Benny’s perspective on ministry

I thought about what my first post should be. I thought and I thought. I was going to do one about tax policy, talking about the benefits of income taxation and its wealth redistribution properties.

I’ve decided to save that and instead make a post that will probably be somewhat controversial on this site but more in-line with the less-Christian alternative that goes unrepresented around here. a post inspired by Nathan’s impending career change. I guess what will be the first of many very alternative perspectives to what is usually on here.

When Nathan first told me that he was going to be a crusader, I probably didn’t give the most positive reaction. In fact I think I outright offended him. That was some fun days there. But I have decided to revisit the topic because it has some interesting points.

So, in the scheme of things, is it in society’s best interests for those with higher abilities to dedicate themselves to a life of religious promotion and services to the church community. Is it in Christianity’s best interests for those with higher abilities to be working in a church, or doing something else?

Is someone with high ability better serving the church in a church position, or better aspiring to a different position more in a non-religious field?

For example, let’s say a capable Christian became a commercial lawyer. They would earn a lot of money, and could then put his money towards training and then employing two ministers for various local churches. so, instead of one minister (who would require a source funding for their employment, and two unemployed guys that could be ministers if given the chance), you could have two slightly inferior church ministers (funded by the lawyer and who still provide adequate services), a competent Christian lawyer fighting the good fight, and the lawyer would probably still come out ahead financially.

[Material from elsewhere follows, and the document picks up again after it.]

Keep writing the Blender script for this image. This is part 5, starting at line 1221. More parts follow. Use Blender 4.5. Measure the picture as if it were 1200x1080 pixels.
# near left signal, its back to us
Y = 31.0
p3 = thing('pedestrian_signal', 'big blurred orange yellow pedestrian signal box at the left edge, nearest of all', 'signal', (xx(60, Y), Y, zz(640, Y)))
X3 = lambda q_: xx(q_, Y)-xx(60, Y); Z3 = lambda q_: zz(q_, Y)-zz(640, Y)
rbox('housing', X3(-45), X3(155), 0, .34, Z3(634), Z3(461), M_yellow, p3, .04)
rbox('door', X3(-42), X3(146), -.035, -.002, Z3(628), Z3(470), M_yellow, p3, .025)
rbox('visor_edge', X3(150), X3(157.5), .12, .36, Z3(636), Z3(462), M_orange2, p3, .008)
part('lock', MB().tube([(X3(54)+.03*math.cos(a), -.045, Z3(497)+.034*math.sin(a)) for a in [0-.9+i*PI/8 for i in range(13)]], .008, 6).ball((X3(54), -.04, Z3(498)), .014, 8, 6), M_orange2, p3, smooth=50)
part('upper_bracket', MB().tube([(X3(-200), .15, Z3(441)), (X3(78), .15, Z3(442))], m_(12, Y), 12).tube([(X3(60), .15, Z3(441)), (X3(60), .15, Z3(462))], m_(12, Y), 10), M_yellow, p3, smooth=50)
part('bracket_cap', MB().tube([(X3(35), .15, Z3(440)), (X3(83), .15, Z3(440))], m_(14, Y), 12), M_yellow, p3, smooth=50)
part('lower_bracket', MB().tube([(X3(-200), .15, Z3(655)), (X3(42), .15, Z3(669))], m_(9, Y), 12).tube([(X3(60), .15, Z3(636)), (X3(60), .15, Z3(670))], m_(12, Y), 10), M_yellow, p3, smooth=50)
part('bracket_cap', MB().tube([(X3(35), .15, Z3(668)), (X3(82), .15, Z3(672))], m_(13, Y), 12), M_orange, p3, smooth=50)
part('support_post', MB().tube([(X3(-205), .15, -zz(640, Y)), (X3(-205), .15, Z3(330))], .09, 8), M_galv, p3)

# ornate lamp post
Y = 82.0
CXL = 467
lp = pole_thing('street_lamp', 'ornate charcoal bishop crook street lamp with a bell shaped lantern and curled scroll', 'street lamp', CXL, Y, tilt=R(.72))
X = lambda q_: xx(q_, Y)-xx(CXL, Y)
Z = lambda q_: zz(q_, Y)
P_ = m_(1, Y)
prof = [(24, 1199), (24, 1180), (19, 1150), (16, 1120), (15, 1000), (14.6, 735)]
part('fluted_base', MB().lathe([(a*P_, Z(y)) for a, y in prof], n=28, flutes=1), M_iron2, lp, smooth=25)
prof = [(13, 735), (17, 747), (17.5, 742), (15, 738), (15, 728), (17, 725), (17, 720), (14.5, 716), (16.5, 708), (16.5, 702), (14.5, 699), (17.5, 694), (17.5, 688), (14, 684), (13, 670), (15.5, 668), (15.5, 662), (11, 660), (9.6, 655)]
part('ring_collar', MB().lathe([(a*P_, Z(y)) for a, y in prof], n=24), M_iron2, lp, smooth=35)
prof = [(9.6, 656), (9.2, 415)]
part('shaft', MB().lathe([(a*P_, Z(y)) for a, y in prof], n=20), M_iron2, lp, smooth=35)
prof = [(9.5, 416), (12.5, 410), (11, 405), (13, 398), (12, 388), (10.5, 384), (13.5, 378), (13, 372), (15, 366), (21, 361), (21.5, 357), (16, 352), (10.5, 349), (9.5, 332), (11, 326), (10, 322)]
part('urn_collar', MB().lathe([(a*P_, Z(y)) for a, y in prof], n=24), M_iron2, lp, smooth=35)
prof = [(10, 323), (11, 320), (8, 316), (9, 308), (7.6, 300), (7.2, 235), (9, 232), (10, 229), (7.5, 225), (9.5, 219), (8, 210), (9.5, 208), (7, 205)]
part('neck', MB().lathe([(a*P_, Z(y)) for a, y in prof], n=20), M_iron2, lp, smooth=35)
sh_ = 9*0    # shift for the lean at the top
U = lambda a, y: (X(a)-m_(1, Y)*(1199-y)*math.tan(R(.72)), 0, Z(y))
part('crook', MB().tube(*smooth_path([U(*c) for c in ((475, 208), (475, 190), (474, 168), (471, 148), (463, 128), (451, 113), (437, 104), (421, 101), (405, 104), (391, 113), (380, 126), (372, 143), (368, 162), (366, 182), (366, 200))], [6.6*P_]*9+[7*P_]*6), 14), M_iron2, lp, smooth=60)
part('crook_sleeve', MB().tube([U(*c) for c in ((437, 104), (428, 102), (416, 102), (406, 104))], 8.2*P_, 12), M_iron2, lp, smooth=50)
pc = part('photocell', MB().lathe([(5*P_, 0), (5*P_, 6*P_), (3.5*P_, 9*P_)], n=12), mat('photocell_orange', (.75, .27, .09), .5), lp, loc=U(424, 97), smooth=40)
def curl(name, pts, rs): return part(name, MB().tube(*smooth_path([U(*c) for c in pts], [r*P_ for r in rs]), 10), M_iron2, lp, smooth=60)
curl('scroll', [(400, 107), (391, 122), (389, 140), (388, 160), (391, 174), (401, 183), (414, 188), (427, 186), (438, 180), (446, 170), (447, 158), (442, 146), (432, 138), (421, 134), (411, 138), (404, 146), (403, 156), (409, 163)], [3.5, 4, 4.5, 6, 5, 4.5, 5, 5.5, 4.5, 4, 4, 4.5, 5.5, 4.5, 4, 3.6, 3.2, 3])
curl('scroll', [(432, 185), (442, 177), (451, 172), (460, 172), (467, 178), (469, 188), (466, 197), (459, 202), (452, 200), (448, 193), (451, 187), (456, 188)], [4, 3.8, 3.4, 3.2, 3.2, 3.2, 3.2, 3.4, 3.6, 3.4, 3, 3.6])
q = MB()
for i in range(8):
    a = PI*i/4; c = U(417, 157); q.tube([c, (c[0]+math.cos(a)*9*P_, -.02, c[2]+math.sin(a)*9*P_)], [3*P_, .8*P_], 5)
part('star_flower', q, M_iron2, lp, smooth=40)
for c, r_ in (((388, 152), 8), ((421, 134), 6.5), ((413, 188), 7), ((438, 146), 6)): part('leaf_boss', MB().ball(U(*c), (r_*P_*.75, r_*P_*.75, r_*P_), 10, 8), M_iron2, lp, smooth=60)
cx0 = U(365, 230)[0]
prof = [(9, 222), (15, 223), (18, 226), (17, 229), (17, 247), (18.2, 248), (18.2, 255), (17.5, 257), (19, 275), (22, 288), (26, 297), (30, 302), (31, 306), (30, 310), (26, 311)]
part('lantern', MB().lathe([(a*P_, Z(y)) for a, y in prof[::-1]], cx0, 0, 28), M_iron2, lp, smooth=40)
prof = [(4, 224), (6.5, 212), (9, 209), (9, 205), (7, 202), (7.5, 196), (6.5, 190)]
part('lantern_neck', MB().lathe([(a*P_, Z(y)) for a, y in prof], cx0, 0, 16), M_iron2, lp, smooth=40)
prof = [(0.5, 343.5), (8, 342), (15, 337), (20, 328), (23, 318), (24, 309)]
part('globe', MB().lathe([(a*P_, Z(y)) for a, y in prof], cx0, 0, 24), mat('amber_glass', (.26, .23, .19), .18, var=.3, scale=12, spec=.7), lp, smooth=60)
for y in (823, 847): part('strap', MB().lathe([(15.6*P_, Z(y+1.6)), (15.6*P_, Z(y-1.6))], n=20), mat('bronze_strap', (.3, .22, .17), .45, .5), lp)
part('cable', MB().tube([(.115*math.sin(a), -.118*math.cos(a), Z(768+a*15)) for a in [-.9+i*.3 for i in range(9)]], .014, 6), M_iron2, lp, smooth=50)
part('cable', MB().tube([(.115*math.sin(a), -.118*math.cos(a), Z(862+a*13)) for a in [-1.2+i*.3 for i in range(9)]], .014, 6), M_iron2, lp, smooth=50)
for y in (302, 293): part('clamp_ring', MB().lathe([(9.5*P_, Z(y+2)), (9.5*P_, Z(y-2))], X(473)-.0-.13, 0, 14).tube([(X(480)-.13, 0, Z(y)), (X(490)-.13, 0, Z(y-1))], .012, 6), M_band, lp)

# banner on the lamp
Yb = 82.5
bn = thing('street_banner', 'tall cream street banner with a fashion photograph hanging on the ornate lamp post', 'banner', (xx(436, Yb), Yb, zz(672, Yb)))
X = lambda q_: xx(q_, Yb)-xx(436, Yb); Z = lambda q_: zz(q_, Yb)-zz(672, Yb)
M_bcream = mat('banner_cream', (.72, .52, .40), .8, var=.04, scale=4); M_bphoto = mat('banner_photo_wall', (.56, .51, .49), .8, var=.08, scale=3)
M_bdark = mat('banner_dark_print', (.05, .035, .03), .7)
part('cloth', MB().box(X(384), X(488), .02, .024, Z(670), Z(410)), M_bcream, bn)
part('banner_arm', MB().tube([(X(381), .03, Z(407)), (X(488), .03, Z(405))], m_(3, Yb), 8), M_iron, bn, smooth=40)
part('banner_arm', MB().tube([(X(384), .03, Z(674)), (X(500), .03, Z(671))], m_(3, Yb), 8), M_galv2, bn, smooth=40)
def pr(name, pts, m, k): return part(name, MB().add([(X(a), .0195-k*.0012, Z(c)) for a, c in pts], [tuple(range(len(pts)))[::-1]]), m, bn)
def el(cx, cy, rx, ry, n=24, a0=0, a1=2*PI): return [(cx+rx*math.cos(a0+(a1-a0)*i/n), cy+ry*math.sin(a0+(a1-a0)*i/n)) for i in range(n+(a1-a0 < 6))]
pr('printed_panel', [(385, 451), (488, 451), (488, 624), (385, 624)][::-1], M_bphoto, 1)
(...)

Further, the lawyer could fight the fight on other fronts.

Are the best and brightest required for positions in the ministry, or would the Christian community be equally served by adapting the roles to be filled more by the mediocre, with fewer high-ability personnel involved. It almost laps onto another topic Nathan has been talking about, in the use of technology in church, sermon recording, and possibly church planting (I am not sure what this is, I tune out generally to this one, I just thought I would throw it in). By more efficiently assigning human capital, and incorporating productivity improvements, the net benefit to Christianity could be huge.
Alternatively, there is the public representative path. The best and brightest Christians becoming parliamentarians isn’t a great outcome from my perspective. I am not Tony Abbott’s biggest fan. Another of Nathan and my pet arguments has been the role of public representatives in office, and their decision making processes. I am not a fan of super-Christian-values people rocking up to parliament and bringing Christian values to national legislation. The separation of church and state in Australia is rather unsubstantial in word but somewhat recognised in practice.

Further, I am of the strong opinion a distinction can be drawn between personal ideals and public policy. if a candidate was dripping in Christian ideals and champing to bring them to the world, I wouldn’t vote for them. However this topic deserves more than a sidenote, so it will be left for another day. Still, people who are part of church communities often have a good launching pad into more prominent positions. As a facilitator of networking and garnering community support, you probably can’t surpass a good church on a bright Sunday morning. For a person with notable abilities and a strong church community behind them, they could go far.

So, it all comes down to how the Christian community is best served by its best and brightest. Are the best and brightest compelled by their own kind to serve in theological positions? Is this situation resulting in Christians influence on societal policy being at a disadvantage?

However, turning for to the rest of the world’s views, how is this ideology affecting everyone else? The more theological pursuits are undertaken, the more negative impacts on other areas of human development, such through its impacts through the labour force. If the best and brightest are all urged to undertake theological pursuits, it will relegate more earthly positions, such as doctors, dentists, agricultural scientists etc to distant seconds. It will hamper technological and scientific advancement. So, is the Christian community doing enough to promote alternative pursuits outside of theological undertakings, which benefit the current world even if they do not focus on everyone’s salvation to the same extent? Or has the pursuit of theological pursuits taken preference to improving other areas of the world. In this way, is the Christian mindset having a negative impact on world advancement?

This further branches out into the issue, from the viewpoints of the less-Christian people, that all this time and effort expelled on a potential fairy tail being somewhat of a concern, and potentially these resources could be used better. With people suffering, not only is there a lack of aid in many situations, but actual opposing forces from religiously aligned organisations. As it was easier to jump up and down about environmental policy when the economy was going smoothly, it’s probably also much easier to jump up and down about salvation and living without sin when you are either privileged or in comfort with your situation. for the people suffering that don’t share the same religious philosophy, what is preached could almost seem to be pure selfishness.